Sargent would have done a grand job of Penny Mordaunt at Charles’s coronation

Certainly, he had an eye for style. The shy American who dressed like a banker knew how to make a girl look a million dollars, for which his 1,000 guinea fee was a fair price. To be painted by Sargent was to have arrived – but you had to submit to his direction. The special dress you had ordered from Worth might be discarded in favour of an old blue velvet you’d saved for sofa cushions, and he could be just as intractable with men. When W. Graham Robertson moaned about being bundled into a heavy overcoat in the middle of summer, he was informed that ‘the coat is the picture’.

The picture was what mattered: the look and the ligne. By dint of draping, folding, pinning and accessorising with wraps, fascinators, fans and long ropes of pearls, Sargent could turn an ensemble into a thing with zing: he composed with stuffs. The austere black taffeta opera cloak dug out to be displayed at this Tate Britain show is transformed in his painting of ‘Lady Sassoon’ (1907) by exposing its pink lining. But as well as understanding how to manipulate fabric, Sargent knew how to work with the human material he was given. Madame X’s figure would be less of an hourglass had he not tucked away her crinoline bustle. Her outraged mother accused him of having ‘lost’ her daughter in the portrait; he had also lost her a few pounds.
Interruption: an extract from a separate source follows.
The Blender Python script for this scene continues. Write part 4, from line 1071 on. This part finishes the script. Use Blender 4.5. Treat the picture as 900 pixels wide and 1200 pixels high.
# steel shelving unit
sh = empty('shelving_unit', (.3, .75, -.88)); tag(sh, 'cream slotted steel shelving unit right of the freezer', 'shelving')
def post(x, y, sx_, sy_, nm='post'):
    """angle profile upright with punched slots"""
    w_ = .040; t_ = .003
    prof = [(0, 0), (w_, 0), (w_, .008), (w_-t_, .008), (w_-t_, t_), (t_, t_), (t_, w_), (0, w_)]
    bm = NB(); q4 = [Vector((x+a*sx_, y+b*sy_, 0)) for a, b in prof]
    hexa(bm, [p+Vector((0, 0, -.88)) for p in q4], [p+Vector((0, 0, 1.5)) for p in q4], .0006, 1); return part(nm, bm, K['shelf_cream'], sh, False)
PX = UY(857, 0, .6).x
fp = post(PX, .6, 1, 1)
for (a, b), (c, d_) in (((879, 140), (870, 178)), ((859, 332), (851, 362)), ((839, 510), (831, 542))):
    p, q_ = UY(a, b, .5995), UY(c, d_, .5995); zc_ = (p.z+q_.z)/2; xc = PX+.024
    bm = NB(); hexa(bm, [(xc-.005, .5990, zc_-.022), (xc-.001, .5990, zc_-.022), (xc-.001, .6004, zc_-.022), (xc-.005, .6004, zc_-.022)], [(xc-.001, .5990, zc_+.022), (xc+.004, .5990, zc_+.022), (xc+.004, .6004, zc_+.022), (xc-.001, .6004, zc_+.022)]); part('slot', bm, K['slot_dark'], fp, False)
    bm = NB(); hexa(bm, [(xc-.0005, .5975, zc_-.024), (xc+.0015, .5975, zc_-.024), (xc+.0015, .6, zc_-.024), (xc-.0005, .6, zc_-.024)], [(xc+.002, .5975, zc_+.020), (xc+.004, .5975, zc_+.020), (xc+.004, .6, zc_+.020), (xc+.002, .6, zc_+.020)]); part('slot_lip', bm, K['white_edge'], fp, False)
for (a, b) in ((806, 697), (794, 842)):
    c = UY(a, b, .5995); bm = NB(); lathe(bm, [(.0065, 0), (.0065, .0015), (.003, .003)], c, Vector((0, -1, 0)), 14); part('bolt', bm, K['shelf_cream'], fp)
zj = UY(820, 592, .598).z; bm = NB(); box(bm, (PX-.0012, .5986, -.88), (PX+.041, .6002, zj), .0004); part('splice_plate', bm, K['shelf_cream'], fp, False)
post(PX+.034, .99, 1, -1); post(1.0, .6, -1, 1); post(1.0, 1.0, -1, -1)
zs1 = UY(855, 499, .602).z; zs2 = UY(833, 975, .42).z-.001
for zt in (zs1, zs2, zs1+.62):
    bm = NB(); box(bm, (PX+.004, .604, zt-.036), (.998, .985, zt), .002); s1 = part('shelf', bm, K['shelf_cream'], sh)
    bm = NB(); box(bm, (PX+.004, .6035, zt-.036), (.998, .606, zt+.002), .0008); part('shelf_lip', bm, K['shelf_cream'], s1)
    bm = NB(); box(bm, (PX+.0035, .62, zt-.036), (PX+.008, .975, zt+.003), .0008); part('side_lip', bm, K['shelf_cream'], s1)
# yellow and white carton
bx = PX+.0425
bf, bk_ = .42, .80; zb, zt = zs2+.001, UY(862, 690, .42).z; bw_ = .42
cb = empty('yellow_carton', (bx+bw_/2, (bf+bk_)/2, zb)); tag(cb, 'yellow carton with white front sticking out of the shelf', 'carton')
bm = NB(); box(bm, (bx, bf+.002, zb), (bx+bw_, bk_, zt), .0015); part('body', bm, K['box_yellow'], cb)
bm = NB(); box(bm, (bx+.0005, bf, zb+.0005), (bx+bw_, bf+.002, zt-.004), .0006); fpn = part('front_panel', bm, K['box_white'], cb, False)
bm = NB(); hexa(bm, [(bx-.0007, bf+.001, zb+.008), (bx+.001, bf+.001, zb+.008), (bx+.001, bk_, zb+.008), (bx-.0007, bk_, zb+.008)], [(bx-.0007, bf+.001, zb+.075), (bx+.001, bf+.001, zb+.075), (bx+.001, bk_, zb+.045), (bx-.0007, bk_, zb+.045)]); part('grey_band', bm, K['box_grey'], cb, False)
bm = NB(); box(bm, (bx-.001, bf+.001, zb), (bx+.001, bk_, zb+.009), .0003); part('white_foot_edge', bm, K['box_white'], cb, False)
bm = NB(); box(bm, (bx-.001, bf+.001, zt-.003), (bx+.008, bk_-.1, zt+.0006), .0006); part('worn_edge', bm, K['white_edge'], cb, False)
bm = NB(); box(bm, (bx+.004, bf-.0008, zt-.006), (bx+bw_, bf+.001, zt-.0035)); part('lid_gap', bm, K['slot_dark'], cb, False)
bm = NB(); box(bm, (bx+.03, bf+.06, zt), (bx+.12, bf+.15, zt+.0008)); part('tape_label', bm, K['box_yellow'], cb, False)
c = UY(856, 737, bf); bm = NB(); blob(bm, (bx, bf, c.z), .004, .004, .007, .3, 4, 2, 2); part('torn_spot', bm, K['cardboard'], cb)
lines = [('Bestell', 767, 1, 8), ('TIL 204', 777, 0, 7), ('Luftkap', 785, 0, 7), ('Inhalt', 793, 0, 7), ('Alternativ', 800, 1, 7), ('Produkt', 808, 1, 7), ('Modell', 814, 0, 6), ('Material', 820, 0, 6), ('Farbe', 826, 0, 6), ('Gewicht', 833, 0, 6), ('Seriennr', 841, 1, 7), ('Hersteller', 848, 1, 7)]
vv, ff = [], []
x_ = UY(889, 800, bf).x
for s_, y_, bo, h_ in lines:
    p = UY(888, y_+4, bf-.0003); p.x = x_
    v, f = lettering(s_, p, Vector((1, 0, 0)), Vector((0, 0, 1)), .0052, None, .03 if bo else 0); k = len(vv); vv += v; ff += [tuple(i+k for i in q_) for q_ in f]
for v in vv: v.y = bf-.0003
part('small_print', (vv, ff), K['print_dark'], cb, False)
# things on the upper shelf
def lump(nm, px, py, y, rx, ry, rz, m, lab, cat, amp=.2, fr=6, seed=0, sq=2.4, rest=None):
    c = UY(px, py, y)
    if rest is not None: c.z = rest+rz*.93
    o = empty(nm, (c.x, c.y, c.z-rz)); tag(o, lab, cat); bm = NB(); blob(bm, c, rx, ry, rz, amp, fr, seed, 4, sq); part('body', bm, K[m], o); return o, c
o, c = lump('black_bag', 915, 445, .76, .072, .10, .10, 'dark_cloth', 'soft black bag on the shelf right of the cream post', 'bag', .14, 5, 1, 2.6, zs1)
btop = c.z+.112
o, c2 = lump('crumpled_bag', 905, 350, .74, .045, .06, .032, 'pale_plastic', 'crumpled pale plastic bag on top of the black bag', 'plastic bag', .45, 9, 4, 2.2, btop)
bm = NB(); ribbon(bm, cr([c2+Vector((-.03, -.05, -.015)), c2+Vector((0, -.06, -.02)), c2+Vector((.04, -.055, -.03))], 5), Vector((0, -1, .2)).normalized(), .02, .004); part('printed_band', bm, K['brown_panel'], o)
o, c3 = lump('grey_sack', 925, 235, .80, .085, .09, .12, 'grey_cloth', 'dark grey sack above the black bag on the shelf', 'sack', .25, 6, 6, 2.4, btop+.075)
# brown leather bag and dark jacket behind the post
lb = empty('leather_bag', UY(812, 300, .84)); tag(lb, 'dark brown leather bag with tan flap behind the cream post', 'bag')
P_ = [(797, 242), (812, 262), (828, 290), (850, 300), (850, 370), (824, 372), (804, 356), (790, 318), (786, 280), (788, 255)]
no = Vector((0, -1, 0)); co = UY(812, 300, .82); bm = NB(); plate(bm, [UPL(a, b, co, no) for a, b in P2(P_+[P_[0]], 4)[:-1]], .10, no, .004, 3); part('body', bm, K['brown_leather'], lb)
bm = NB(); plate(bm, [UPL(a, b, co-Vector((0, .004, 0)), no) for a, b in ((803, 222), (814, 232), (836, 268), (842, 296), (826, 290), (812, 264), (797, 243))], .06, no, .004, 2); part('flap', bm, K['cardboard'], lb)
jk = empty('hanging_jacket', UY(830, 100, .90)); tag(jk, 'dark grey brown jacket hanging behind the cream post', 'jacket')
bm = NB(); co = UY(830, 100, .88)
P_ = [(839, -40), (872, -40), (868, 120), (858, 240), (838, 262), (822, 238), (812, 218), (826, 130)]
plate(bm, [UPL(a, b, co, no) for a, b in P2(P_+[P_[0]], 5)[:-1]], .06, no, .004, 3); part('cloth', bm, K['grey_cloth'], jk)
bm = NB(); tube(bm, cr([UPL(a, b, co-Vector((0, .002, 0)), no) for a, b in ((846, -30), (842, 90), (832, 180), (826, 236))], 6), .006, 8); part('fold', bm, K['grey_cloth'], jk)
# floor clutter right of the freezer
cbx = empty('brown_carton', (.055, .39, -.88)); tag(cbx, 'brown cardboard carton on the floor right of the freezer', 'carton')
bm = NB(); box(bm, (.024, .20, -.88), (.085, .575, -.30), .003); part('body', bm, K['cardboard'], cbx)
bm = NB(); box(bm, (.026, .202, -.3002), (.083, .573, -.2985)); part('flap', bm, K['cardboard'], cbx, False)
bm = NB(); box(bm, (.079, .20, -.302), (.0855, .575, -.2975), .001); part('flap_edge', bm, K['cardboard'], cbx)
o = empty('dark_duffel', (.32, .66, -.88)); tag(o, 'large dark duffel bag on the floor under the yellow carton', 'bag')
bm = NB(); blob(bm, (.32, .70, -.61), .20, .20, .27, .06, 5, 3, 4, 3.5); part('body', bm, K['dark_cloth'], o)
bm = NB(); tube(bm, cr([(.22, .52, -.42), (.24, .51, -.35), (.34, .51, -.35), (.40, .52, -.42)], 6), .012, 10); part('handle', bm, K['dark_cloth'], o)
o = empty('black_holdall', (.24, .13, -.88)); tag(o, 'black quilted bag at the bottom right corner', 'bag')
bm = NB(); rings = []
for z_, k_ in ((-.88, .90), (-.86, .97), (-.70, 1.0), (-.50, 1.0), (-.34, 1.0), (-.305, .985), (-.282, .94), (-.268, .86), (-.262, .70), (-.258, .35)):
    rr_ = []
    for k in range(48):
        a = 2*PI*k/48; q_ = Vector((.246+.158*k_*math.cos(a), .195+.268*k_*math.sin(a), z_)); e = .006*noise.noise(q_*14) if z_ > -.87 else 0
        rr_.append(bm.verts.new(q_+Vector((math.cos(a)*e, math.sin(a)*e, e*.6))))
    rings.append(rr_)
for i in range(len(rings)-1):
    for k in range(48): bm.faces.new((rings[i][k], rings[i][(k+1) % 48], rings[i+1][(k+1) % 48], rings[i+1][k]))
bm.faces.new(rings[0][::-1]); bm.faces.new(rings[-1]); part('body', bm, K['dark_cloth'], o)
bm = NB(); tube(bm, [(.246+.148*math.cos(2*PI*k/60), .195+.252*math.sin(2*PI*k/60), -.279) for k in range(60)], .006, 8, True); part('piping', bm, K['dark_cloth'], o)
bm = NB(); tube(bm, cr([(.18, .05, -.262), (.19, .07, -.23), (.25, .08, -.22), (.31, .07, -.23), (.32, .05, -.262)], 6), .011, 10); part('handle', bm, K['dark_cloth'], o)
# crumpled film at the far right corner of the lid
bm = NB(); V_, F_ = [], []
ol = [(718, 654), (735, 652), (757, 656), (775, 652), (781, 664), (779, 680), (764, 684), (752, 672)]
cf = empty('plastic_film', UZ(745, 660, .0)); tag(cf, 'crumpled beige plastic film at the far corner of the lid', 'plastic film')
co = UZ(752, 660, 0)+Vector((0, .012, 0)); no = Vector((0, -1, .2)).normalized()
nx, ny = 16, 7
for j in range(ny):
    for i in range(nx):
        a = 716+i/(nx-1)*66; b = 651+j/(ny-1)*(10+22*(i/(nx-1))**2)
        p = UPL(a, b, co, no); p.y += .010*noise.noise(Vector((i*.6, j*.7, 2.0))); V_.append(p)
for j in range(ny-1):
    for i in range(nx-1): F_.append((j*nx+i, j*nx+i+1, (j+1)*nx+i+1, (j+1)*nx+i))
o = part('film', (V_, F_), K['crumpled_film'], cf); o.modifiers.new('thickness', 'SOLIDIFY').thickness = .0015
Having spent his formative years knocking around the museums of Europe, Sargent had a bank of grand manners to draw on. He could immortalise Pauline Astor in the style of Gainsborough and Mrs Hugh Hammersley in the style of Reynolds (see below), but he could also riff on the modern masters: his Sybil Sassoon in black is a frothy version of Manet’s paintings of Berthe Morisot – a cappuccino to Manet’s ristretto – and the direct frontal pose of the teenage ‘Miss Elsie Palmer’ (1889-90) recalls Millais’s portraits of children. The fashion might be of the moment, but the art looked timeless.

‘La Carmencita’, 1890, and ‘Mrs Hugh Hammersley’, 1892, by John Singer Sargent. Left: the Metropolitan Museum of Art/Art Resource Scala, Florence. Right: © Musée d’Orsay, Dist. RMN-Grand Palais/Patrice Schmidt.

A good Sargent portrait is a still of a performance; it required the sitter to strike a pose, and not all his paying clients were performers. His most striking portraits, like Gautreau’s, were of invited subjects. Naturally reserved, he warmed to vivacious women like the Wertheimer girls who appear in several of his liveliest paintings. He was comfortable in the company of outsiders like himself: his aristocratic women can look empty-headed, but his Jewish girls have an interior life.

Male subjects offered fewer sartorial diversions. He jumped at the chance of a military uniform, tropical whites or ceremonial robes as worn by Lord Londonderry raising the Sword of State at Edward VII’s coronation. (He would have done a grand job of Penny Mordaunt at Charles III’s.)

His best male portraits are faintly sinister. ‘Lord Ribblesdale’ (1902) in his ‘ratcatcher’ hunting gear with crop and topper looks ready to put you across his knee, and any self-respecting woman would shrink from the spidery fingers of gynaecologist Samuel Pozzi in his scarlet dressing gown, a dead ringer for Vincent Price. Digits are put to work in a Sargent portrait: Graham Robertson’s cocked little finger tells us as much about him as the fluffy white poodle with the pink bow in the shadows at his feet. The artist who guarded the secret of his own sexuality savoured a bit of gender fluidity; in her tailored walking dress, New Woman ‘Mrs Charles Thursby’ (c.1897-8) was compared by a friend to ‘an 18th-century coachman’.

By 1910, sick of what Sickert termed ‘the chiffon and wriggle school of portraiture’, Sargent had stopped accepting commissions and taken to painting exotically costumed figures in the landscape: the procession of ghostly girls in shawls in his painting ‘Cashmere’ (c. 1908) is a strange premonition of his first world war work ‘Gassed’ (1919). In the great outdoors, his painting went to pieces. Accustomed to controlling every detail of an indoor setting, he was too steeped in artifice to deal with nature. This is a dazzling exhibition, but it’s all show.